JOSÉ CARLOS BARROS

 Ficções [22.] Um outro lugar

 

SOUTO MOURA, depois de Álvaro Siza em 1992, acaba de vencer o Pritzker. Podíamos olhar a sua obra como uma metáfora e uma lição. Como um sinal das coisas que deveriam guiar-nos na procura difícil dos caminhos do futuro. A metáfora de um outro lugar. Um outro lugar que deveríamos todos procurar em vez da crispação militante, da canelada e do clubismo acéfalo. Em vez de vestirmos sempre as mesmas camisolas sem nos interrogarmos. Em vez de vestirmos as camisolas que já vestimos uma vez e outra. As camisolas com que ganhámos várias batalhas e fomos perdendo todas as guerras. As camisolas que estamos disponíveis para vestir de novo com o fito de ganhar uma batalha ainda que antecipadamente saibamos que vamos perder uma guerra.

A OBRA DE SOUTO MOURA desenhou-se sempre num espaço de absoluta modernidade. Mas, simultaneamente, sempre vinculada às lições da pedra erguida por um homem do campo ao construir os muros das propriedades ou as paredes das casas. O poder, na sua obra, é representado por esse luxo que vem das coisas simples, elementares, elementais, estilhaçando as fronteiras das relações de poder. Em cada um dos seus projetos o todo é importante porque reverte do cuidado com o pormenor. A ousadia e a escassez parecem avançar em conjunto como se anun-ciassem um outro lugar. Um novo lugar. Como se o lugar do futuro precisasse da compreensão do passado para que seja possível desenhar um lugar novo.
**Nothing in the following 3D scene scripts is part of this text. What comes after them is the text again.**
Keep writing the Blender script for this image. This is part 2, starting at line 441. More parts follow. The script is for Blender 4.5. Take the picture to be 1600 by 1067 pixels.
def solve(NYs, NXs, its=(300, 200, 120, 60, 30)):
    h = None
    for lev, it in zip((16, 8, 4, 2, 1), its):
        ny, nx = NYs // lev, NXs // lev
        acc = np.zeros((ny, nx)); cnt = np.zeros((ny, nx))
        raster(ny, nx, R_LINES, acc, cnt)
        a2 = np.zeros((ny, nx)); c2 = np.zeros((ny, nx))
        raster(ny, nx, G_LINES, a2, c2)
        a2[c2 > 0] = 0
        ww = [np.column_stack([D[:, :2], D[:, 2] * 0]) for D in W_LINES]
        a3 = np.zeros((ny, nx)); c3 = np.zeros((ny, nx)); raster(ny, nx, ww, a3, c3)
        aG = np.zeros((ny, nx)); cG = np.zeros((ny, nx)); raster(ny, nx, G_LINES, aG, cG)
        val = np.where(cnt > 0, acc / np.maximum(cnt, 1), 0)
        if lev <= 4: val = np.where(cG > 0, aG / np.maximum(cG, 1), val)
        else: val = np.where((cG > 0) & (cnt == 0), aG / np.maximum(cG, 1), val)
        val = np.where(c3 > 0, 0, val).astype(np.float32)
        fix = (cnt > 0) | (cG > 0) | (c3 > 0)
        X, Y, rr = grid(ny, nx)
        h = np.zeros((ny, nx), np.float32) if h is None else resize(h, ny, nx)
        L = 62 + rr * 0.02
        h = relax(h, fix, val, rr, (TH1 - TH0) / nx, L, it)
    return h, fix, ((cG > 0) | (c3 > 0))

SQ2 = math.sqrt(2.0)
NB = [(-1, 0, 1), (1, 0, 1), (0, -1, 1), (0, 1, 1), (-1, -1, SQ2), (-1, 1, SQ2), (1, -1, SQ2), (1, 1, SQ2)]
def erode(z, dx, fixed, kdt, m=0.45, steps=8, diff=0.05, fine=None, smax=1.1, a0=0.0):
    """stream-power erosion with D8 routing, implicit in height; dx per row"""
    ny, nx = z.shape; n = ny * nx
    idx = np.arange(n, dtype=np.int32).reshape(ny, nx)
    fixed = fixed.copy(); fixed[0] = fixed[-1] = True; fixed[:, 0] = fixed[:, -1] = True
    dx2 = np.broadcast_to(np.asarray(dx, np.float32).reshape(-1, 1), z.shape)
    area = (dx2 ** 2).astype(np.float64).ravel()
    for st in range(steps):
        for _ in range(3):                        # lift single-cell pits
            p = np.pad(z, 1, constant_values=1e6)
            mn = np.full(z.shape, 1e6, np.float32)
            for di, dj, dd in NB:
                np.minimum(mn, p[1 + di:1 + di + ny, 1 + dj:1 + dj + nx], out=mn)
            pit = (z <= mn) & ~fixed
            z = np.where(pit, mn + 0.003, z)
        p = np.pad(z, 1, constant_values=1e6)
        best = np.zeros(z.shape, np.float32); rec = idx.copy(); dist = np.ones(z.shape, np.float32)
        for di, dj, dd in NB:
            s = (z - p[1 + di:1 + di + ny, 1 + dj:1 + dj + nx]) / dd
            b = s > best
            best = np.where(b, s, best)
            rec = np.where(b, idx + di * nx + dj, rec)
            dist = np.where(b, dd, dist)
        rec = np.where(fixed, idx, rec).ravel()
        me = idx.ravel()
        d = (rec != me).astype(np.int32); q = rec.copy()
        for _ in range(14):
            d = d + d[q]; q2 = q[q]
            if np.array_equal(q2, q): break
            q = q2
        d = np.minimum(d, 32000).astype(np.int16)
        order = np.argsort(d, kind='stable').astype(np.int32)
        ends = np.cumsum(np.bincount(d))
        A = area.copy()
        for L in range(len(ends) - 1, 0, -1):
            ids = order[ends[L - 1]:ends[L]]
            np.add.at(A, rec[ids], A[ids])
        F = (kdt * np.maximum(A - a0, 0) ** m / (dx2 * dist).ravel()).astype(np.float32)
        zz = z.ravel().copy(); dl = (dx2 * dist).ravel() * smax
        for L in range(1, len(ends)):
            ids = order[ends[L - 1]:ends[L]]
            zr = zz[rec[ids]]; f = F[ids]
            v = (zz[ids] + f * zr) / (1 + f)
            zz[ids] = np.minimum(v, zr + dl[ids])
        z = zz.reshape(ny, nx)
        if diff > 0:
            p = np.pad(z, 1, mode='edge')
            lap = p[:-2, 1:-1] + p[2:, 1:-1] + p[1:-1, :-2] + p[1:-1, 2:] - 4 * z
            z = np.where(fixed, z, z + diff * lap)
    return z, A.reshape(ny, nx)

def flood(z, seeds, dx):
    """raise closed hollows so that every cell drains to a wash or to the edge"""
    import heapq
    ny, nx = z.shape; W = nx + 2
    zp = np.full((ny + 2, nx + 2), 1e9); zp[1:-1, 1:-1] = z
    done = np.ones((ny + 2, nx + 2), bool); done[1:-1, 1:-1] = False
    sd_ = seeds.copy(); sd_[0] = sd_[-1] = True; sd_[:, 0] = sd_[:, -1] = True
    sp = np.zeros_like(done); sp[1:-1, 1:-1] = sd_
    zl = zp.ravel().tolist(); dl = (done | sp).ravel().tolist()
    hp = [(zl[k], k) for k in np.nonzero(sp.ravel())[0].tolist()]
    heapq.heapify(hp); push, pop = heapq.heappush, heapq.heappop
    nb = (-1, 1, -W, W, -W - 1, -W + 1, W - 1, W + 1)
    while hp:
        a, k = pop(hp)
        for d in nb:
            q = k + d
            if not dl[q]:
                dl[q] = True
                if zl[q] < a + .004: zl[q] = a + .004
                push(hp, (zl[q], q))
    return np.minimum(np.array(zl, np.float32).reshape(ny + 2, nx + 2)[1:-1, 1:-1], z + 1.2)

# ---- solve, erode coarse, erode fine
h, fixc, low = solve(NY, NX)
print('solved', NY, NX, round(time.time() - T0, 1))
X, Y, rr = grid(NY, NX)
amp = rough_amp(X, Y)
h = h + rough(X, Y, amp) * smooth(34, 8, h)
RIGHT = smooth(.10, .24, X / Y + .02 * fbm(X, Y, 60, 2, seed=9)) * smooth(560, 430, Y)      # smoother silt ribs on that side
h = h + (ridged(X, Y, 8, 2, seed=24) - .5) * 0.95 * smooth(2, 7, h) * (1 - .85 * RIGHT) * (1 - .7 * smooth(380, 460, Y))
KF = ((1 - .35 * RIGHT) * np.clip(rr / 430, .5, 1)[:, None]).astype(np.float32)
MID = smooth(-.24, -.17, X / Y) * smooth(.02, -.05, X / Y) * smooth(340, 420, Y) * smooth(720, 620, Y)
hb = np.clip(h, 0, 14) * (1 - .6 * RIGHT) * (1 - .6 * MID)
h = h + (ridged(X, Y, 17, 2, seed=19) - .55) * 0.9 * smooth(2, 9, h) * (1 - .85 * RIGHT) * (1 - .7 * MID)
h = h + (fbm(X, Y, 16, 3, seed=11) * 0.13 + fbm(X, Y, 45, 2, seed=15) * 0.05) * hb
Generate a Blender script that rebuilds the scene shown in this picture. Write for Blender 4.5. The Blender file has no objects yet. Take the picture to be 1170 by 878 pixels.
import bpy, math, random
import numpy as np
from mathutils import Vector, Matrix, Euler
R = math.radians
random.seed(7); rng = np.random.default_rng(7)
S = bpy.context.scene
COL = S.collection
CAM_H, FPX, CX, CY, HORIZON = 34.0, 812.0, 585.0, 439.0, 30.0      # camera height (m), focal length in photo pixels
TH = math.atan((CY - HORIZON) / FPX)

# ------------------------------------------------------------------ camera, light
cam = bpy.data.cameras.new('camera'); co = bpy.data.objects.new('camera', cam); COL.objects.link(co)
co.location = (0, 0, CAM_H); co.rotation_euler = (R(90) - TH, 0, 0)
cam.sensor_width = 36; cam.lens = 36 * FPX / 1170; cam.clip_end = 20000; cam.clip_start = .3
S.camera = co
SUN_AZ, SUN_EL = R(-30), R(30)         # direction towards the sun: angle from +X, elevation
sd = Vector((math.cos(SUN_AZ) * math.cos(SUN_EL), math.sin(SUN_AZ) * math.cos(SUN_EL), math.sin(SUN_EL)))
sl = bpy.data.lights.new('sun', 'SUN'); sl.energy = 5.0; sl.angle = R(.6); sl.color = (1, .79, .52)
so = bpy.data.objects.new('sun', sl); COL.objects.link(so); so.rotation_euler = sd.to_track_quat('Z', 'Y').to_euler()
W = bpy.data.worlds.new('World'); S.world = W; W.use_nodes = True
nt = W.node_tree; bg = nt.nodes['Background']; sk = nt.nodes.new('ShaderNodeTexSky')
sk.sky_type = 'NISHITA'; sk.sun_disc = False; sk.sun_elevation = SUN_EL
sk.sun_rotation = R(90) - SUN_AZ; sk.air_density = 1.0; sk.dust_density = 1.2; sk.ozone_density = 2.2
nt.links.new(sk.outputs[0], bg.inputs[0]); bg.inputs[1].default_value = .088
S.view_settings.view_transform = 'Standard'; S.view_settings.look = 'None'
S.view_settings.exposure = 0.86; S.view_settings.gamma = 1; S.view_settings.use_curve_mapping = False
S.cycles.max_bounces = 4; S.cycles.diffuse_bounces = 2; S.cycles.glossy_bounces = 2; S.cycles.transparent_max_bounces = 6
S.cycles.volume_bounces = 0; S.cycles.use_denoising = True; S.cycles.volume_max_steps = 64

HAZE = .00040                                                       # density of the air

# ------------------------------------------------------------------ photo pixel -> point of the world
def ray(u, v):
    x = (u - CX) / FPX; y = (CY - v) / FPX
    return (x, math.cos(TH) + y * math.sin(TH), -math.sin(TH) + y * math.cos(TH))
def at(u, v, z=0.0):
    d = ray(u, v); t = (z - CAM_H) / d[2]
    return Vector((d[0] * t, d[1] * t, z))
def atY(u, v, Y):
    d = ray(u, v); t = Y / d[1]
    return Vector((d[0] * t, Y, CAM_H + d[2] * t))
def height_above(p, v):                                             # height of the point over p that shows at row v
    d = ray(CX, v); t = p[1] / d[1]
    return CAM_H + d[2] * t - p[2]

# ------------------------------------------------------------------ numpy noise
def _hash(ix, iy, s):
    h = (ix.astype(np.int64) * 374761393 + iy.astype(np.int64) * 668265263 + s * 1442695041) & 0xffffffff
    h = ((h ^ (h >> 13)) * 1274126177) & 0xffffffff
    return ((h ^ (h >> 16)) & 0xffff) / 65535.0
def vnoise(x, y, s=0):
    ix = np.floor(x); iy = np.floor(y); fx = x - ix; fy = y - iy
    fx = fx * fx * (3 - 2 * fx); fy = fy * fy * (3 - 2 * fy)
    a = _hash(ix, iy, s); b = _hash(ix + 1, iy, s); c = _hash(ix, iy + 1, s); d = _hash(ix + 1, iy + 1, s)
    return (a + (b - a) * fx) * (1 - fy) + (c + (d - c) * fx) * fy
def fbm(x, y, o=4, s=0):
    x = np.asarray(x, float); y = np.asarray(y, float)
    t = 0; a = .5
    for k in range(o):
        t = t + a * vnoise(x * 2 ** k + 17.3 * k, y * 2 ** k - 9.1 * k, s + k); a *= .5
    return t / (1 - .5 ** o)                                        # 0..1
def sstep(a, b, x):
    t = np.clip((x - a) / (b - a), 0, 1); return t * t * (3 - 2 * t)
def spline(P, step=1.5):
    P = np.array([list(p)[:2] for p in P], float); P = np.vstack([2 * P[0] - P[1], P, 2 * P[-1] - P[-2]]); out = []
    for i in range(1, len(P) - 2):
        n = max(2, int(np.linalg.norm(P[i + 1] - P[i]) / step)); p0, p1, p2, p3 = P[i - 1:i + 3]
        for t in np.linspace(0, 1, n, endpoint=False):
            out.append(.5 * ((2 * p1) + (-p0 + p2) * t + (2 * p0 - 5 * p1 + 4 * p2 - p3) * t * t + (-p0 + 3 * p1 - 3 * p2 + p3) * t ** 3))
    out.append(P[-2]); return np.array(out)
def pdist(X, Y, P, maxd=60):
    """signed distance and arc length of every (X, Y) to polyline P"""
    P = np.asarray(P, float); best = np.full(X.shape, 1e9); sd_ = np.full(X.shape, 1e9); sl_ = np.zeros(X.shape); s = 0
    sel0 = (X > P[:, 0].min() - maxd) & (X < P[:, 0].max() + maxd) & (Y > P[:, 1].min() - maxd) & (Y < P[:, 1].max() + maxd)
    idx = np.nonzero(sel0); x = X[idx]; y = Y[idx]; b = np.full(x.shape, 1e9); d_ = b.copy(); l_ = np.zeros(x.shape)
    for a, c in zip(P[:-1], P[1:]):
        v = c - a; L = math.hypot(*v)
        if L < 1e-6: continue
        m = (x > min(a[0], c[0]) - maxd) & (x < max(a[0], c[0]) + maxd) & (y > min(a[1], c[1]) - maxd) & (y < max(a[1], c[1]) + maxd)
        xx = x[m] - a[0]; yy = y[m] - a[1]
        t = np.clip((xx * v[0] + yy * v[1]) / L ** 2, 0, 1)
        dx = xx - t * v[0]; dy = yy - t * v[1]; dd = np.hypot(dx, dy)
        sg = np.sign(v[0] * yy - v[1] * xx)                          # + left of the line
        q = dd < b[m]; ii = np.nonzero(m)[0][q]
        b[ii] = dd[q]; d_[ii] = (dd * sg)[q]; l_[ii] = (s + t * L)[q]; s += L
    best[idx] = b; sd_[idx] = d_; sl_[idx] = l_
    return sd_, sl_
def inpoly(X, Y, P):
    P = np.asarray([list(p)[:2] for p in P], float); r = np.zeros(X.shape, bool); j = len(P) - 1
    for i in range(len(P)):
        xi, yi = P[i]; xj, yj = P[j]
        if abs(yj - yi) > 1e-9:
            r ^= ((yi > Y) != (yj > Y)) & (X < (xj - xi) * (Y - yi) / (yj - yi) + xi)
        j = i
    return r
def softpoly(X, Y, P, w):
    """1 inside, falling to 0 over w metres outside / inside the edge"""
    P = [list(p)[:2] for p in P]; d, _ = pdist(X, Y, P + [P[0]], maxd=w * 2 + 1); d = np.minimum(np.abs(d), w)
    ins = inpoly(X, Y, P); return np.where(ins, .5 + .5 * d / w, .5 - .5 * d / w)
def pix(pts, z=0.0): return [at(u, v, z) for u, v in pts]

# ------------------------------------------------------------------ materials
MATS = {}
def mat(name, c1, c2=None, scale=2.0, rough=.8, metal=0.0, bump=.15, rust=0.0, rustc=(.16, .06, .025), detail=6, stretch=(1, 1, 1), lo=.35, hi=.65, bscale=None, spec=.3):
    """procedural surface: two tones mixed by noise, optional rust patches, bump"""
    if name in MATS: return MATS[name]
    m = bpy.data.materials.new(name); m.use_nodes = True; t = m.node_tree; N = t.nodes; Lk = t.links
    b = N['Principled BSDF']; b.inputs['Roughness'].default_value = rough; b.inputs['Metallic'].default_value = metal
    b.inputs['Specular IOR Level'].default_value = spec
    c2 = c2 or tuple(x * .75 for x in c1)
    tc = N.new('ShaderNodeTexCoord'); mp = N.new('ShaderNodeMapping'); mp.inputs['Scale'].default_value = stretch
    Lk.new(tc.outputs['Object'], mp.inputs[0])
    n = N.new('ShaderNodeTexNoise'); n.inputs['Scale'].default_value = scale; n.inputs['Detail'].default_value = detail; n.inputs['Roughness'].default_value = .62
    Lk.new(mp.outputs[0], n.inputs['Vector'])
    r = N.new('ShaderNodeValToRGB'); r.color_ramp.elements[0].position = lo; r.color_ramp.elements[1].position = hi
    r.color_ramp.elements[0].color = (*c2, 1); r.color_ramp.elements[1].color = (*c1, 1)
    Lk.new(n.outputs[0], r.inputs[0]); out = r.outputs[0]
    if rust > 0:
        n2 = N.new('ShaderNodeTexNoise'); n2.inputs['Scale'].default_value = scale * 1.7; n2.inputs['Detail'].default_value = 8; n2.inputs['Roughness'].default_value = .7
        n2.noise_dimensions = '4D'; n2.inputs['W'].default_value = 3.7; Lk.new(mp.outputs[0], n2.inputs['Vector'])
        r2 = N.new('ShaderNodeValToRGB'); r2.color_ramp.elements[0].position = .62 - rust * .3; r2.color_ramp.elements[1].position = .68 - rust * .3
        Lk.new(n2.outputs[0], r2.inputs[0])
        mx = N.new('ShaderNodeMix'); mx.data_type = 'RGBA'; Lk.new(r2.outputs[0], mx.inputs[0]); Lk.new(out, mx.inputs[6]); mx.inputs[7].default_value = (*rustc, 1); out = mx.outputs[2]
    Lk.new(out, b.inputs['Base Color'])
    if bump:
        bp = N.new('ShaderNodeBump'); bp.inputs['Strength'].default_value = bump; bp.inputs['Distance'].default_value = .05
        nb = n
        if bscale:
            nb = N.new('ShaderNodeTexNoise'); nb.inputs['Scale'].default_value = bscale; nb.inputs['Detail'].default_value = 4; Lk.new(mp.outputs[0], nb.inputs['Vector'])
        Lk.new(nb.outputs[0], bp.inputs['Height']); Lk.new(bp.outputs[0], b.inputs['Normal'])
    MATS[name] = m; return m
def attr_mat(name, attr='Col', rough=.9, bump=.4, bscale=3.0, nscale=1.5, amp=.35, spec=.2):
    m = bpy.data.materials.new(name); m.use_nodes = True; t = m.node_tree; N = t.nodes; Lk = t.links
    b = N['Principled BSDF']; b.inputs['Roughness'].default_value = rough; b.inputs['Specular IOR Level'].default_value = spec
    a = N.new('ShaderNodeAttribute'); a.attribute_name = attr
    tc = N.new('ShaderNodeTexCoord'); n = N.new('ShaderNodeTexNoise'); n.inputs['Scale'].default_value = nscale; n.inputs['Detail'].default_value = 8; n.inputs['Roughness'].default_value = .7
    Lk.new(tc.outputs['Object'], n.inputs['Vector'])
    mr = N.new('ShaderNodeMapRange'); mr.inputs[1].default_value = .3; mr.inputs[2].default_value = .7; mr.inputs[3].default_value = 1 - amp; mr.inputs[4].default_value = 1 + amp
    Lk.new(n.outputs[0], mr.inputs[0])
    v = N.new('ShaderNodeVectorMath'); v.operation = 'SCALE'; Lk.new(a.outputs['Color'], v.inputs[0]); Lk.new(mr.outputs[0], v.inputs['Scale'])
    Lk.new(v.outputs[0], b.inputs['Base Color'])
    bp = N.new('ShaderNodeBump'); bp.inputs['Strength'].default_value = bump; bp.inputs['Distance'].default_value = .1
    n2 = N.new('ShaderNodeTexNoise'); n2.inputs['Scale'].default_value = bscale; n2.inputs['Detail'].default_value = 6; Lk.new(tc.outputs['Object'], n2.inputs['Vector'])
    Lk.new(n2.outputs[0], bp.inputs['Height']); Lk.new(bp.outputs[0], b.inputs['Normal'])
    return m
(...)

MAS NÃO HÁ TEMPO nem espaço, no tempo que corre, para discutir o Nobel da arquitetura e o que está por detrás da atribuição dele. Não há tempo nem espaço que não sejam o espaço e o tempo da crispação militante. Lá fomos nós todos, de súbito, buscar as nossas camisolas penduradas atrás da porta. Lá fomos nós todos, de repente, buscar as nossas bandeirinhas de acenar às janelas. Como se não fosse tempo de procurar um outro lugar. Como se não fosse tempo de pôr em causa o espaço que tem vindo a ser ocupado em alternância. Como se não houvesse novos sinais: os sinais da descrença. Os sinais de um fim de ciclo. Como se a demagogia e a retórica pudessem impor-se indefinidamente.

DE PAULO FUTRE haveremos de ficar sempre com a imagem da sua genialidade em campo, das suas incursões pela esquerda, da sua finta rápida, da sua velocidade e da sua criatividade, do seu remate pronto, da sua entrega dentro das quatro linhas. E o episódio recente da militância numa lista à presidência do Sporting, os seus dislates, a sua ingenuidade, as suas promessas bem intencionadas e risíveis (como se, por exemplo, em tempo de crise um político nos prometesse milhares de novos empregos), não haverão de apagar a imagem do futebolista ímpar que foi. E que será sempre quando nos recordarmos dele. É verdade que Paulo Futre nos lembrou demasiado uma realidade fora do futebol. Essa irrealidade delirante em que ninguém está já disposto a crer. Mas que, enfim, vamos desculpando.

A LISTA DE PAULO FUTRE à presidência do Sporting prometia Rijkaard como treinador. E o génio não fazia a coisa por menos: com Rijkaard, dizia Paulo, «o Sporting vai praticar o futebol que pratica o Barcelona». Mais coisa menos coisa, é isto que nos dizem fora do futebol, ambos em alternância: que é agora que vamos praticar, fora das quatro linhas, um futebol como o Barcelona. Como se as pessoas não tivessem já interiorizado que é preciso, que é indispensável, a procura de um outro lugar. Mesmo que não saibam ainda que lugar é esse, e que caminhos teremos que percorrer para encontrá-lo.